Crispy Tofu Katsu with Sticky Rice
Golden, craggy panko tofu drowning in glossy coconut katsu sauce, with jewel-pink pickled ginger, a confetti of sesame and spring onion, and lime wedges ready to squeeze at the table.
Ingredients
- 600g firm tofu, drained and pressed
- 60g plain flour
- 2 large eggs, beaten
- 100g panko breadcrumbs
- 4 tbsp vegetable oil
- 1 tbsp vegetable oil
- 1 onion, finely diced
- 3 garlic cloves, finely grated
- 20g fresh ginger, finely grated
- 2 tsp medium curry powder
- ½ tsp ground turmeric
- 200ml coconut milk
- 150ml vegetable stock
- 2 tbsp soy sauce
- 1 tbsp honey
- 320g sushi rice, rinsed until the water runs clear
- 400ml cold water
- 250g tenderstem broccoli, trimmed
- 1 tbsp sesame oil
- 60g pickled ginger, to serve
- 2 tbsp toasted sesame seeds, to serve
- 3 spring onions, finely sliced on the diagonal, to serve
- small bunch of fresh coriander, leaves picked, to serve
- 2 limes, cut into wedges, to serve
Method
- Tip the rinsed sushi rice and cold water into a small saucepan with a tight-fitting lid. Bring to the boil, then drop the heat to its lowest setting and cook for 12 minutes until the water is fully absorbed. Pull off the heat and leave to steam, lid on, for 10 minutes — don't lift the lid, that's where the fluff comes from.

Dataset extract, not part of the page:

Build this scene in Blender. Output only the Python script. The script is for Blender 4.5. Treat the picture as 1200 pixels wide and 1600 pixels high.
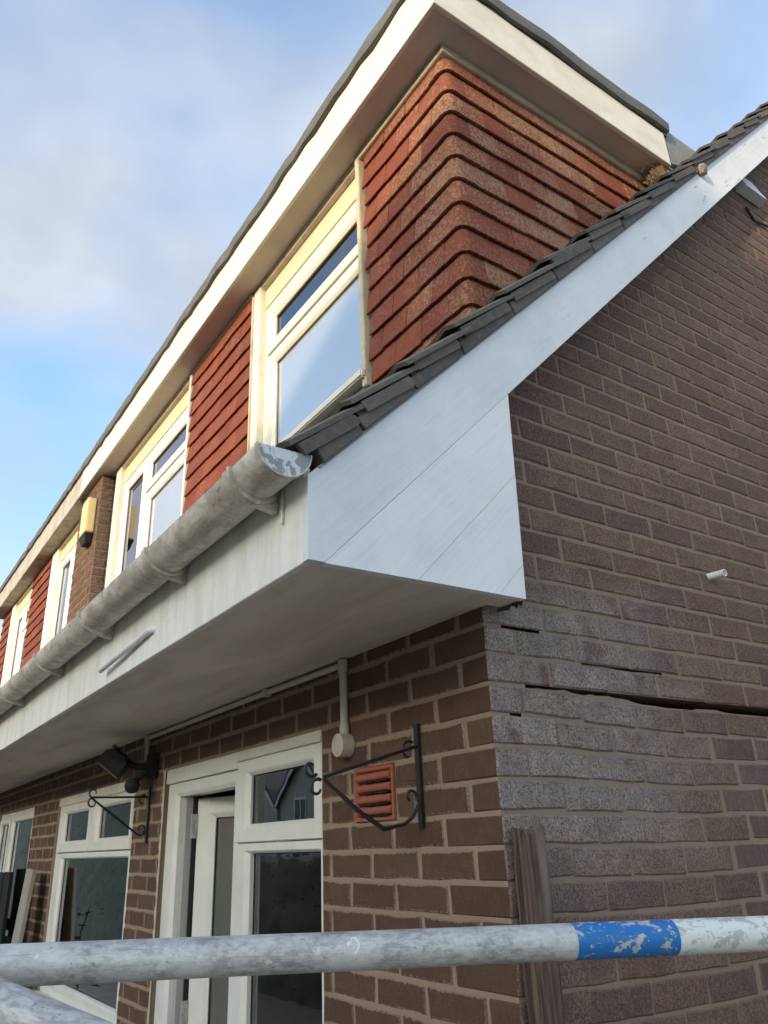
import bpy, bmesh, math, random
from mathutils import Vector, Matrix, noise as mnoise
random.seed(7)
D = bpy.data
for o in list(D.objects): D.objects.remove(o, do_unlink=True)
SC = bpy.context.scene
COL = SC.collection

# ------------------------------------------------------------------ camera
CAM_O = Vector((1.41946, -1.29715, 1.675786))
CAM_R = Matrix(((0.561222, 0.348265, 0.750827), (0.826669, -0.191368, -0.529148), (-0.0406, 0.917654, -0.3953)))
F_PX = 1191.972                      # focal length in pixels of the 1200 x 1600 photograph
cam = D.cameras.new('camera'); camo = D.objects.new('camera', cam); COL.objects.link(camo)
cam.sensor_fit = 'VERTICAL'; cam.sensor_height = 32.0; cam.sensor_width = 24.0
cam.lens = F_PX / 1600 * 32.0
cam.clip_start = 0.02; cam.clip_end = 600
camo.matrix_world = Matrix.Translation(CAM_O) @ CAM_R.to_4x4()
SC.camera = camo

# ------------------------------------------------------------------ world, sun, exposure
SUN_AZ, SUN_EL = math.radians(20), math.radians(9)      # azimuth measured from -Y towards +X
to_sun = Vector((math.sin(SUN_AZ) * math.cos(SUN_EL), -math.cos(SUN_AZ) * math.cos(SUN_EL), math.sin(SUN_EL)))
W = D.worlds.new('World'); SC.world = W; W.use_nodes = True
nt = W.node_tree; nt.nodes.clear()
def wn(t, **k):
    n = nt.nodes.new(t)
    for a, b in k.items(): setattr(n, a, b)
    return n
sky = wn('ShaderNodeTexSky', sky_type='NISHITA', sun_disc=False)
sky.sun_elevation = math.radians(14); sky.sun_rotation = math.pi - SUN_AZ
sky.altitude = 50; sky.air_density = 1.0; sky.dust_density = 2.2; sky.ozone_density = 1.5
tc = wn('ShaderNodeTexCoord')
mp = wn('ShaderNodeMapping'); mp.inputs['Scale'].default_value = (1.0, 1.0, 1.3); mp.inputs['Location'].default_value = (-2.83, -0.78, -4.71)
nt.links.new(tc.outputs['Generated'], mp.inputs['Vector'])
n1 = wn('ShaderNodeTexNoise'); n1.inputs['Scale'].default_value = 1.7; n1.inputs['Detail'].default_value = 4.5; n1.inputs['Roughness'].default_value = 0.47; n1.inputs['Distortion'].default_value = 0.35
nt.links.new(mp.outputs['Vector'], n1.inputs['Vector'])
rp = wn('ShaderNodeValToRGB'); rp.color_ramp.elements[0].position = 0.35; rp.color_ramp.elements[1].position = 0.60
rp.color_ramp.elements[1].color = (0.9, 0.9, 0.9, 1)
nt.links.new(n1.outputs['Fac'], rp.inputs['Fac'])
n2 = wn('ShaderNodeTexNoise'); n2.inputs['Scale'].default_value = 3.3; n2.inputs['Detail'].default_value = 5
nt.links.new(mp.outputs['Vector'], n2.inputs['Vector'])
rc = wn('ShaderNodeValToRGB')
rc.color_ramp.elements[0].position = 0.35; rc.color_ramp.elements[0].color = (2.02, 2.18, 2.45, 1)
rc.color_ramp.elements[1].position = 0.65; rc.color_ramp.elements[1].color = (3.0, 3.14, 3.38, 1)
nt.links.new(n2.outputs['Fac'], rc.inputs['Fac'])
tint = wn('ShaderNodeMixRGB', blend_type='MULTIPLY'); tint.inputs['Fac'].default_value = 1.0
tint.inputs['Color2'].default_value = (1.46, 1.66, 1.76, 1)
nt.links.new(sky.outputs['Color'], tint.inputs['Color1'])
mx = wn('ShaderNodeMixRGB'); nt.links.new(rp.outputs['Color'], mx.inputs['Fac'])
nt.links.new(tint.outputs['Color'], mx.inputs['Color1']); nt.links.new(rc.outputs['Color'], mx.inputs['Color2'])
bg = wn('ShaderNodeBackground'); bg.inputs['Strength'].default_value = 0.15
nt.links.new(mx.outputs['Color'], bg.inputs['Color'])
wo = wn('ShaderNodeOutputWorld'); nt.links.new(bg.outputs['Background'], wo.inputs['Surface'])

sun = D.lights.new('sun', 'SUN'); sun.energy = 2.2; sun.angle = math.radians(0.6); sun.color = (1.0, 0.78, 0.52)
suno = D.objects.new('sun', sun); COL.objects.link(suno)
suno.rotation_euler = to_sun.to_track_quat('Z', 'Y').to_euler()

SC.render.engine = 'CYCLES'
SC.cycles.max_bounces = 7; SC.cycles.diffuse_bounces = 4; SC.cycles.glossy_bounces = 3; SC.cycles.transparent_max_bounces = 8
SC.cycles.caustics_reflective = False; SC.cycles.caustics_refractive = False
SC.view_settings.view_transform = 'Standard'; SC.view_settings.look = 'None'
SC.view_settings.exposure = 0.96; SC.view_settings.gamma = 1.0

# ------------------------------------------------------------------ materials
def mat(name):
    m = D.materials.new(name); m.use_nodes = True
    t = m.node_tree; b = t.nodes['Principled BSDF']
    return m, t, b
class NT:
    def __init__(s, t): s.t = t
    def n(s, typ, inp=None, **k):
        x = s.t.nodes.new(typ)
        for a, b in k.items(): setattr(x, a, b)
        for a, b in (inp or {}).items():
            if isinstance(b, bpy.types.NodeSocket): s.t.links.new(b, x.inputs[a])
            else: x.inputs[a].default_value = b
        return x
    def pos(s): return s.n('ShaderNodeNewGeometry').outputs['Position']
    def normal(s): return s.n('ShaderNodeSeparateXYZ', {0: s.n('ShaderNodeNewGeometry').outputs['Normal']})
    def scaled(s, v, sc, loc=(0, 0, 0), rot=(0, 0, 0)):
        return s.n('ShaderNodeMapping', {'Vector': v, 'Scale': sc, 'Location': loc, 'Rotation': rot}).outputs[0]
    def noise(s, v, scale, detail=4, rough=.55, dist=0.0):
        return s.n('ShaderNodeTexNoise', {'Vector': v, 'Scale': scale, 'Detail': detail, 'Roughness': rough, 'Distortion': dist}).outputs['Fac']
    def ramp(s, f, a, b, ca=(0, 0, 0, 1), cb=(1, 1, 1, 1)):
        r = s.n('ShaderNodeValToRGB', {'Fac': f}); e = r.color_ramp.elements
        e[0].position = a; e[1].position = b; e[0].color = ca; e[1].color = cb
        return r.outputs['Color']
    def mix(s, f, a, b, mode='MIX'):
        x = s.n('ShaderNodeMixRGB', blend_type=mode)
        for i, v in ((0, f), (1, a), (2, b)):
            if isinstance(v, bpy.types.NodeSocket): s.t.links.new(v, x.inputs[i])
            elif i == 0: x.inputs[0].default_value = v
            else: x.inputs[i].default_value = (*v[:3], 1)
        return x.outputs[0]
    def math(s, op, a, b=0.0, clamp=False):
        x = s.n('ShaderNodeMath', operation=op, use_clamp=clamp)
        for i, v in ((0, a), (1, b)):
            if isinstance(v, bpy.types.NodeSocket): s.t.links.new(v, x.inputs[i])
            else: x.inputs[i].default_value = v
        return x.outputs[0]
    def rng(s, v, a, b, c=0.0, d=1.0, smooth=True):
        x = s.n('ShaderNodeMapRange', {'Value': v, 'From Min': a, 'From Max': b, 'To Min': c, 'To Max': d})
        if smooth: x.interpolation_type = 'SMOOTHSTEP'
        return x.outputs[0]
    def bump(s, h, strength, dist=.004, norm=None):
        i = {'Height': h, 'Strength': strength, 'Distance': dist}
        if norm: i['Normal'] = norm
        return s.n('ShaderNodeBump', i).outputs[0]
    def rnd(s):
        a = s.n('ShaderNodeAttribute', attribute_name='rnd').outputs['Fac']
        o = s.n('ShaderNodeObjectInfo').outputs['Random']
        return s.math('FRACT', s.math('ADD', a, o))
def setin(t, b, **k):
    for a, v in k.items():
        a = a.replace('_', ' ')
        if isinstance(v, bpy.types.NodeSocket): t.links.new(v, b.inputs[a])
        else: b.inputs[a].default_value = v if not (isinstance(v, tuple) and len(v) == 3) else (*v, 1)

def m_brick(name, smooth=False):
    m, t, b = mat(name); N = NT(t); p = N.pos(); sx = N.n('ShaderNodeSeparateXYZ', {0: p})
    X, Y, Z = sx.outputs; rn = N.rnd(); r2 = N.math('FRACT', N.math('MULTIPLY', rn, 7.31))
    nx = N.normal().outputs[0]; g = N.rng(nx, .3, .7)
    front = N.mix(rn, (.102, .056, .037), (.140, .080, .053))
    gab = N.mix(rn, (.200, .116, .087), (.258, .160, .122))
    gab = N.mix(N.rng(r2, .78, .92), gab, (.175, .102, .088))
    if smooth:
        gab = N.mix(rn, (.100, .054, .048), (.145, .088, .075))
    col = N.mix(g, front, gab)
    # white efflorescence bloom on the gable around the corner, with a noisy edge
    wob = N.noise(p, 5.0, 5, .6)
    zz = N.math('ADD', Z, N.math('MULTIPLY', N.math('SUBTRACT', wob, .5), .35))
    yy = N.math('ADD', Y, N.math('MULTIPLY', N.math('SUBTRACT', wob, .5), .5))
    e = N.math('MULTIPLY', N.rng(zz, 1.42, 1.78), N.rng(zz, 2.20, 2.42, 1, 0))
    e = N.math('MULTIPLY', e, N.rng(yy, .35, 1.05, 1, 0)); e = N.math('MULTIPLY', e, g)
    spots = N.ramp(N.noise(p, 9, 3, .6), .56, .66)
    wet = N.math('MULTIPLY', spots, N.math('MULTIPLY', N.rng(zz, 1.78, 1.9), g))
    e = N.math('MULTIPLY', e, N.math('SUBTRACT', 1.0, N.math('MULTIPLY', wet, .85)))
    if smooth: e = N.math('MULTIPLY', e, .35)
    col = N.mix(N.math('MULTIPLY', e, .70), col, N.mix(rn, (.36, .305, .28), (.44, .38, .35)))
    # pits and flecks
    pit = N.noise(N.scaled(p, (1, 1, .85)), 235, 3, .75)
    if not smooth:
        col = N.mix(N.math('MULTIPLY', N.ramp(pit, .40, .50, (1, 1, 1, 1), (0, 0, 0, 1)), N.math('ADD', .25, N.math('MULTIPLY', g, .5))), col, (.022, .016, .014))
        col = N.mix(N.math('MULTIPLY', N.ramp(pit, .60, .68), .30), col, (.30, .25, .21))
    if smooth:
        vs_ = N.noise(N.scaled(p, (60, 60, 7)), 1.0, 4, .65)
        col = N.mix(N.rng(vs_, .45, .75, 0, .55), col, (.19, .165, .16))
    blot = N.noise(p, 14, 4, .6)
    mot = N.noise(p, 105, 4, .72)
    col = N.mix(N.math('MULTIPLY', N.ramp(mot, .36, .52, (1, 1, 1, 1), (0, 0, 0, 1)), N.math('MULTIPLY', g, .2 if smooth else .50)), col, (.040, .027, .022))
    col = N.mix(N.math('MULTIPLY', N.ramp(mot, .56, .70), N.math('MULTIPLY', g, .3)), col, (.34, .27, .225))
    col = N.mix(N.rng(blot, .3, .75, 0, .42), col, N.mix(g, (.062, .036, .025), (.075, .055, .048)))
    streak = N.noise(N.scaled(p, (260, 260, 30)), 1.0, 3, .6)
    core = N.n('ShaderNodeAttribute', attribute_name='core').outputs['Fac']
    en = N.noise(p, 75, 5, .65)
    edge = N.ramp(N.math('ADD', core, N.math('MULTIPLY', N.math('SUBTRACT', en, .5), 1.4)), .16, .30, (1, 1, 1, 1), (0, 0, 0, 1))
    h = N.math('ADD', N.math('MULTIPLY', pit, N.math('ADD', .55, g)), N.math('MULTIPLY', streak, N.math('SUBTRACT', .9, N.math('MULTIPLY', g, .75))))
    col = N.mix(N.math('MULTIPLY', N.ramp(streak, .3, .55, (1, 1, 1, 1), (0, 0, 0, 1)), N.math('MULTIPLY', N.math('SUBTRACT', 1.0, g), .3)), col, (.035, .021, .015))
    col = N.mix(N.math('MULTIPLY', edge, N.math('SUBTRACT', .75, N.math('MULTIPLY', g, .35))), col, N.mix(g, (.27, .198, .14), (.20, .150, .115)))
    h = N.math('SUBTRACT', h, N.math('MULTIPLY', edge, .5))
    setin(t, b, Base_Color=col, Roughness=.92, Normal=N.bump(h, .45 if smooth else .8, .003))
    b.inputs['Specular IOR Level'].default_value = .25
    return m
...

- Meanwhile, make the katsu sauce. Heat 1 tbsp vegetable oil in a heavy saucepan over a medium heat and fry the onion with a good pinch of salt for 5–6 minutes until softened and lightly golden at the edges.
- Add the garlic and ginger and stir for 30 seconds, just until fragrant — don't let the garlic burn or the whole sauce turns bitter.
- Tip in the curry powder and turmeric and bloom the spices in the oil for 30–60 seconds until fragrant and a shade darker. Raw curry powder tastes dusty; bloomed, it tastes of itself.
- Pour in the coconut milk, stock, soy sauce and honey. Simmer for 8–10 minutes, stirring occasionally, until the sauce thickens enough to coat the back of a spoon — the coconut and stock together break the spices down into something glossy. Taste, season, taste again — most of the salt comes from the soy, but a final pinch ties it together. Keep warm on a low heat.
- While the sauce simmers, press the tofu dry with kitchen paper — water means steam, and steam means no crust — then cut into 8 even slabs. Set up a breading station: seasoned flour (salt and pepper through it) in one shallow bowl, beaten egg in a second, panko in a third.
- Dust each tofu slab in flour, dip in egg, then press firmly into the panko so every side is fully coated in a thick, craggy crust. Press, don't sprinkle — the crust you build now is the crust you eat.
- Heat 4 tbsp vegetable oil in a large frying pan over a medium-high heat until the oil shimmers. Fry the tofu in two batches in a single layer — crowd the pan and the panko goes pale and oily instead of crisp — for 3–4 minutes per side until deeply golden and shatteringly crisp. Transfer to a wire rack, not kitchen paper, so the crust stays crunchy.
- Wipe out the pan, add the sesame oil and cook the tenderstem over a high heat for 3–4 minutes, turning occasionally, until charred at the edges and just tender. Season well with salt.
- Divide the sticky rice between four bowls and arrange the crispy tofu alongside the charred tenderstem. Spoon the warm katsu sauce generously over the tofu so it pools around the rice. Scatter over the spring onions, toasted sesame seeds, pickled ginger and torn coriander leaves, and squeeze a lime wedge over each bowl — the acid cuts straight through the coconut richness.